Having been reunited with the moral compass she left at home before setting off for the Capitol, President Magill of Penn released a straight to camera apology for misunderstanding the confusing genocide question she had been faced with there.
In effect she blamed the very location for having overpowered her common sense with the miasma of Constitutional supremacy, specifically the leeway laid down by the First Amendment.
The way she tells it, you'd think she'd never have thought to intervene even if undergrads dressed in Klansmen robes were burning crosses outside the dorms of African American students.
But now she gets it, apparently. For how long is anybody's guess.
David Frum argues here that "Progressives who once argued that free speech is violence now claim that violence is free speech." And concludes…

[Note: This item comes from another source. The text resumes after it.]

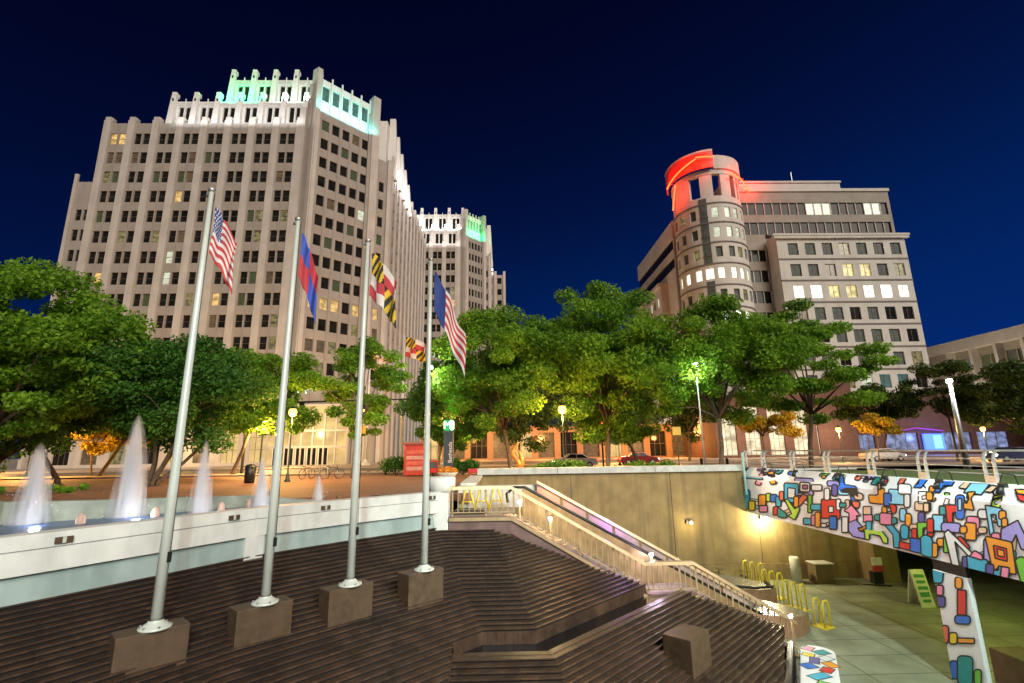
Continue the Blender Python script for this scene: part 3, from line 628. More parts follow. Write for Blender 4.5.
S2 = [([(22, 90), (52, 40), (98, 42), (75, 95)], 't'), ([(172, 93), (198, 52), (222, 55), (200, 100)], 'q'), ([(235, 108), (265, 58), (305, 62), (322, 98), (300, 100), (282, 82), (258, 110)], 'v', 1), ([(288, 128), (320, 85), (380, 98), (355, 135)], 't'), ([(358, 133), (375, 102), (395, 105), (380, 135)], 'r'),
      ([(465, 128), (488, 90), (515, 95), (492, 130)], 'q'), ([(582, 145), (622, 85), (665, 88), (622, 148)], 'b', 1), ([(50, 98), (95, 95), (100, 140), (165, 150), (175, 245), (142, 245), (130, 190), (70, 185), (45, 140)], 'b', 2), (R(62, 165, 125, 200), 's', 3), (R(15, 150, 42, 200), 'u', 2), (R(170, 195, 218, 232, 3), 'n', 4), ([(152, 250), (200, 255), (192, 292), (165, 285)], 'q', 4),
      ([(275, 205), (328, 208), (325, 167), (360, 170), (370, 258), (280, 248)], 'o', 1.5), (R(372, 200, 412, 268, 4), 'b'), (R(412, 175, 498, 255, 6), 's', 2), ([(410, 270), (450, 280), (448, 322), (425, 325)], 'r', 4), (R(475, 135, 545, 192, 4), 'w', 3), (R(510, 205, 542, 280), 'w', 3), (R(590, 258, 675, 305, 5), 'n', 2), (R(610, 190, 660, 255), 'w', 1),
      (R(232, 290, 275, 340), 'n', 1), (R(235, 345, 283, 385), 'p', 1), (R(250, 390, 280, 440), 'c', 1), (R(105, 245, 130, 300), 'n', 3), (R(45, 240, 70, 300), 'w', 3), (R(70, 262, 105, 285), 't', 1),
      ([(108, 320), (148, 288), (198, 345), (175, 345), (178, 385), (135, 392), (135, 332)], 'p', .8), ([(140, 450), (140, 405), (180, 388), (215, 430), (188, 432), (200, 450), (245, 460), (245, 495), (165, 480)], 'v', .8), (R(85, 365, 118, 450), 'w', 1), (R(0, 360, 40, 428, 3), 'b', 1),
      ([(250, 447), (345, 457), (378, 500), (378, 530), (352, 522), (335, 485), (278, 475), (278, 508), (255, 502)], 'l', 1), ([(375, 410), (425, 420), (465, 470), (472, 550), (435, 545), (430, 475)], 'c', 1), (R(308, 340, 345, 375), 't', 3), (R(412, 362, 452, 398), 't', 3), (R(358, 290, 385, 335), 'o', 3), (R(348, 335, 412, 398, 4), 'p', 2),
      (R(480, 305, 515, 375, 3), 's', 3), (R(518, 340, 550, 412, 3), 'o', 3), (R(488, 418, 530, 495, 3), 'c', 4), (R(605, 330, 640, 388), 'u', 4), (R(550, 408, 600, 438), 'n', 2), (R(562, 442, 588, 502), 'r', 1), ([(603, 402), (665, 402), (665, 430), (635, 430), (632, 488), (607, 485)], 'g', 1), (R(667, 378, 700, 450), 'r', 1),
      ([(483, 528), (558, 545), (556, 582), (481, 562)], 'r', 1), ([(557, 508), (625, 520), (624, 595), (555, 580)], 'b', 1.5), ([(627, 500), (660, 490), (690, 510), (690, 615), (630, 600)], 'c', 3), (R(662, 190, 695, 235), 'o', 2), (R(330, 120, 345, 160), 'n', 1)]
S3 = [([(240, 95), (275, 50), (360, 55), (320, 105)], 's', 1), ([(205, 70), (232, 40), (262, 45), (238, 75)], 'n', 1), ([(350, 90), (385, 62), (412, 68), (382, 95)], 'n', 1), ([(68, 90), (100, 35), (165, 30), (150, 60), (110, 62), (95, 92)], 'b', 1), (R(32, 72, 60, 140), 'o', 3), (R(120, 110, 142, 175), 'g', 1), (R(92, 182, 128, 222), 't', 1),
      ([(130, 182), (190, 182), (190, 215), (162, 215), (162, 278), (140, 275)], 'r', 1), (R(185, 128, 225, 238), 'b', 4), (R(195, 140, 212, 195), 's', 2), ([(232, 155), (248, 158), (250, 108), (285, 106), (265, 135), (278, 190), (232, 182)], 'o', 1), (R(55, 235, 105, 308, 3), 's', 1.5), (R(110, 275, 198, 318, 5), 'v', 4), (R(22, 258, 50, 342), 'r', 3), (R(250, 245, 308, 328, 4), 'p', 3), (R(240, 280, 290, 358, 4), 'o', 2), (R(208, 295, 240, 328), 'o', 3), (R(312, 300, 352, 330), 'n', 3),
      ([(388, 165), (400, 125), (438, 120), (425, 188), (392, 190)], 'l', 2), (R(312, 200, 360, 242, 3), 'w', 4), ([(360, 190), (435, 205), (450, 290), (418, 285), (408, 232), (385, 232), (402, 328), (382, 325)], 's', 1), (R(430, 208, 462, 248), 'o', 3), (R(445, 250, 472, 290), 'o', 3),
      ([(455, 320), (530, 280), (568, 360), (568, 415), (545, 410), (522, 345), (490, 408), (452, 395)], 'v', .8), (R(345, 375, 378, 480), 'v', 3), (R(388, 335, 428, 378), 'p', 3), (R(492, 440, 520, 508), 't', 3), ([(366, 370), (488, 398), (508, 545), (400, 520)], 'o', 3), ([(403, 410), (462, 425), (466, 482), (412, 468)], 'r', 1), ([(420, 425), (450, 433), (452, 462), (424, 456)], 'o', .5),
      (R(78, 365, 112, 402), 'o', 2), (R(115, 358, 145, 432), 'g', 2), ([(190, 365), (212, 355), (255, 408), (240, 425)], 'r', 2), ([(130, 350), (148, 335), (265, 448), (248, 462), (178, 388), (198, 500), (165, 492)], 'w', .8), (R(222, 470, 256, 522, 3), 'u', 2), ([(255, 470), (350, 490), (355, 558), (262, 535)], 'c', 2), ([(268, 462), (290, 435), (325, 455), (328, 480)], 'p', 2), (R(357, 512, 392, 565, 4), 'u', 2),
      ([(400, 562), (402, 545), (425, 545), (422, 525), (442, 530), (445, 590), (402, 578)], 'c', 1), (R(445, 530, 480, 598, 6), 'p', 1), ([(528, 495), (560, 480), (600, 510), (600, 650), (560, 620)], 'g', 3), (R(42, 395, 74, 460), 'o', 3), ([(530, 105), (569, 120), (600, 130), (580, 150), (545, 140)], 'r', 1), ([(525, 85), (590, 85), (590, 108), (540, 105)], 'o', 1), (R(0, 165, 25, 205), 'n', 2)]
for (cr, S) in ((1, S1), (2, S2), (3, S3)):
    layer[0] = -30
    cen = [sum((Vector(p) for p in t[0]), Vector((0, 0)))/len(t[0]) for t in S]; done_ = set()
    for i, a in enumerate(cen):
        near = sorted((j for j in range(len(S)) if j != i), key=lambda j: (cen[j]-a).length)[:1+(i % 3 == 0)]
        for j in near:
            if (min(i, j), max(i, j)) in done_ or (cen[j]-a).length > 130: continue
            done_.add((min(i, j), max(i, j))); d = (cen[j]-a).normalized(); n2 = Vector((-d.y, d.x))*(5+4*(i % 2))
            if layer[0] < -1: paint(mu, cr, [a+n2, cen[j]+n2, cen[j]-n2, a-n2], 'wwnscwo'[i % 7], .5, 1.0)
    layer[0] = 0
    for t in S: paint(mu, cr, t[0], t[1], t[2] if len(t) > 2 else 1.6, 1.35 if cr < 3 else 1.7)
# further shapes nearer than the frame edge, so the paint goes on
for k in range(26):
    y = random.uniform(5.2, 13.0); z = random.uniform(-1.75, -.1); w = random.uniform(.15, .4); h = random.uniform(.12, .35); c = random.choice('cbrogvptly')
    for e_, m_, dx in ((.03, 'k', .01+.0006*k), (0, c, .0105+.0006*k)): mu.poly([(XG-dx, y+w+e_, z-h-e_), (XG-dx, y-w-e_, z-h-e_), (XG-dx, y-w-e_, z+h+e_), (XG-dx, y+w+e_, z+h+e_)], PM[m_])
mu.build('mural', None, br)
colm = thing('bridge_column', (XG, 16.7, ZF), 'painted column with coloured outlined blocks holding up the footbridge', 'column')
ctop = at_x(930, 560, XG+.05); cbot = at_x(968, 569, XG+.05)
b = MB(); b.box(XG+.05, XG+.19, 16.15, 17.42, ZF, ZG0-.35, mural_w); b.build('shaft', None, colm, bevel=.02)
b = MB(); b.box(XG+.08, XG+.18, 16.18, 17.4, ZG0-.349, ZG0-.002, black_m); b.build('bearing', None, colm)
S4 = [(R(112, 78, 168, 168, 4), 'c', 4), (R(135, 180, 170, 230, 3), 'p', 1.5), (R(135, 238, 180, 290, 3), 'u', 2), (R(232, 138, 268, 198, 3), 'o', 4), (R(244, 205, 288, 332, 3), 'r', 1), (R(230, 335, 310, 378, 4), 'b', 5), (R(155, 388, 198, 478), 'q', 4), (R(202, 425, 242, 483), 'y', 3), (R(245, 452, 330, 478, 3), 'o', 1), (R(204, 568, 250, 660, 4), 'b', 4), (R(244, 542, 322, 690, 6), 't', 5), (R(330, 615, 366, 690), 'g', 3)]
layer[0] = 0; mu = MB()
for t in S4: paint(mu, 4, t[0], t[1], t[2], 1.6, True)
mu.build('mural', None, colm)
b = MB(); b.box(15.6, 16.7, 16.1, 17.3, ZF, ZF+1.0, None); tag(b.build('stone_bin', mat('brown_bin', (.16, .10, .06), .6, var=.2), bevel=.03), 'squat brown litter bin standing behind the painted column', 'bin')

# railing of the bridge: pairs of bent flat posts and four rails
brl = thing('bridge_railing', (XT+.15, 14, ZG2), 'grey steel railing with paired posts along the painted footbridge', 'railing')
pxs = [745, 763, 792, 826, 870, 921, 988]
XR = XT+.15
def y_at(px): return at_x(px, 460, XR).y
ys = [y_at(p) for p in pxs]+[9.6, 6.6]
for i, y in enumerate(ys):
    for d in (-.16, .16):
        b = MB(); pth = [(XR, y+d, ZG2), (XR, y+d, ZG2+.7), (XR+.05, y+d, ZG2+.86), (XR+.16, y+d, ZG2+.98)]
        for p_, q_ in zip(pth, pth[1:]): b.hexa([(p_[0]-.05, p_[1]-.022, p_[2]), (p_[0]+.05, p_[1]-.022, p_[2]), (p_[0]+.05, p_[1]+.022, p_[2]), (p_[0]-.05, p_[1]+.022, p_[2]), (q_[0]-.04, q_[1]-.022, q_[2]), (q_[0]+.05, q_[1]-.022, q_[2]), (q_[0]+.05, q_[1]+.022, q_[2]), (q_[0]-.04, q_[1]+.022, q_[2])])
        b.build('post', steel, brl)
    b = MB(); b.box(XR-.05, XR+.05, y-.14, y+.14, ZG2, ZG2+.22); b.build('base_bracket', steel, brl)
for z, dx, r_ in ((.97, .15, .032), (.72, 0, .018), (.50, 0, .018), (.28, 0, .018)):
    b = MB(); b.tube([(XR+dx, 5, ZG2+z), (XR+dx, 29.9, ZG2+z)], r_, 8); b.build('rail', steel, brl, True)
b = MB(); b.box(XR-.75, XR-.66, 29.5, 29.62, -.9, 1.5, None); tag(b.build('marker_post', mat('pale_cyan_paint', (.35, .62, .58), .5)), 'pale cyan post at the far end of the painted bridge', 'post')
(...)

“Everybody should be free to express his or her opinion about the Middle East as an opinion. Everybody should be equally free to express opinions about other people’s opinions, including by exercising the freedom to peacefully boycott or to lawfully refuse to hire. But what the great majority of tolerant and law-abiding citizens are abruptly discovering is that some progressives define their rights as including the power to threaten, coerce, and harm others. This is not behavior that a free and democratic society can accept if it hopes to survive as a free and democratic society. If the public condemnation of their violent behavior comes as a shock to people incubated in progressive spaces, the shock will be a salutary one.”